Back at D2, Patrick Boomer agreed: "I think this is getting all overblown. I think when September comes, Rodgers will be under center, and they're saying nice things, and it's gonna be a thing of the past."
And if it is, some fans say, this saga will be forgotten. Winning will cure all ills. "As soon as he drives the ball 80 yards and goes like this,” said Stoeberl, the teacher, as he mimed one of Rodgers’ signature celebrations. “Green Bay fans have a short memory. Just win, baby."
And even if Rodgers leaves, Ben Culbertson says: “Either way, he's retiring as a Packer. … One day we'll honor him like we did Brett Favre, and we'll retire No. 12, and we'll name a street after him.” In fact, he already has a place alongside Packer legends on a front yard mural across the street from Lambeau.

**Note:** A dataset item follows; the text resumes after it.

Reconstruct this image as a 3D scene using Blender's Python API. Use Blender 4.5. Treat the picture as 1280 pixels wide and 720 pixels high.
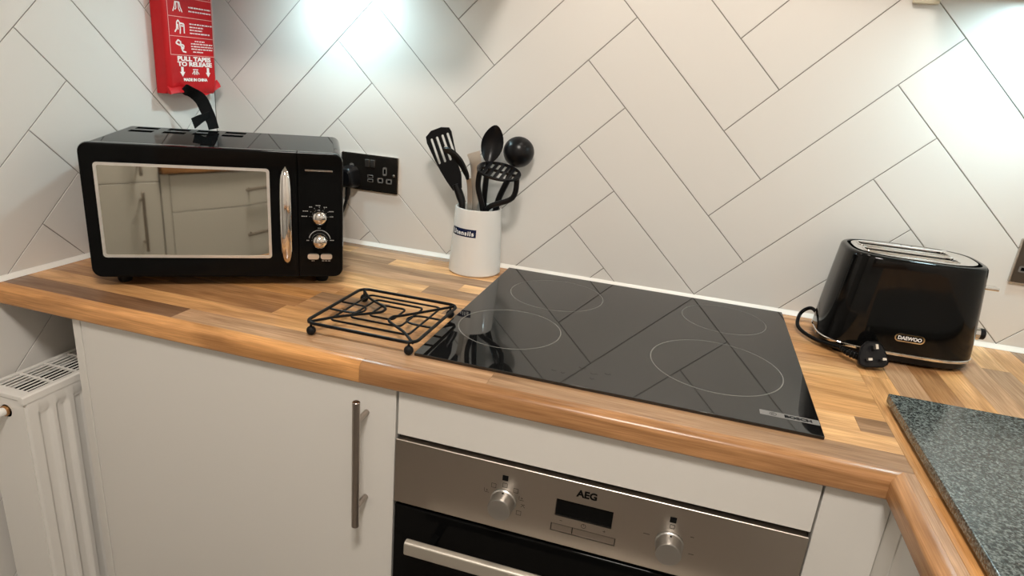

Some fans, however, aren’t so sure about that legacy. In fact, if Rodgers doesn’t emerge to deny the reports, they say, it might, at least temporarily, be tainted.
Tired of the talk
The last overwhelming sentiment is that fans are tired. Tired of Rodgers’ “ego” and “diva” act. “I'm just sick of talking all about him,” Culbertson says. Sports talk radio shows, he says, even amid promising Bucks and Brewers seasons, have been all Rodgers, all the time.
Says Boomer, who donned a Bucks t-shirt, of the Rodgers drama: “Just ridiculous.”
Several fans pointed out that it differs in key ways from Favre’s exit a decade and a half ago. “Brett Favre never brought up, 'I wanna play somewhere else.’ He never said that," Stoeberl points out. "He came back, we said, ‘You're too late.’ Rodgers is the opposite. He's saying, ‘I'm not playing.’ ... Green Bay will not forget that."
Of course, Rodgers hasn’t actually said that — he hasn’t said anything publicly since the reports started to swirl — which makes deciphering the situation difficult. The more measured Packers fans have taken an equivocal approach. Back outside Lambeau, as children milled about behind her, Marion Peterson tried to remind herself: “I recognize that some of what's been put out there by the media, maybe it's not all true or accurate.”
“But still,” she continued, “he hasn't come forward to correct this.”
“I thought, ‘I know this guy, I know his integrity,’ ” Peterson said. “Now, I'm doubting him.”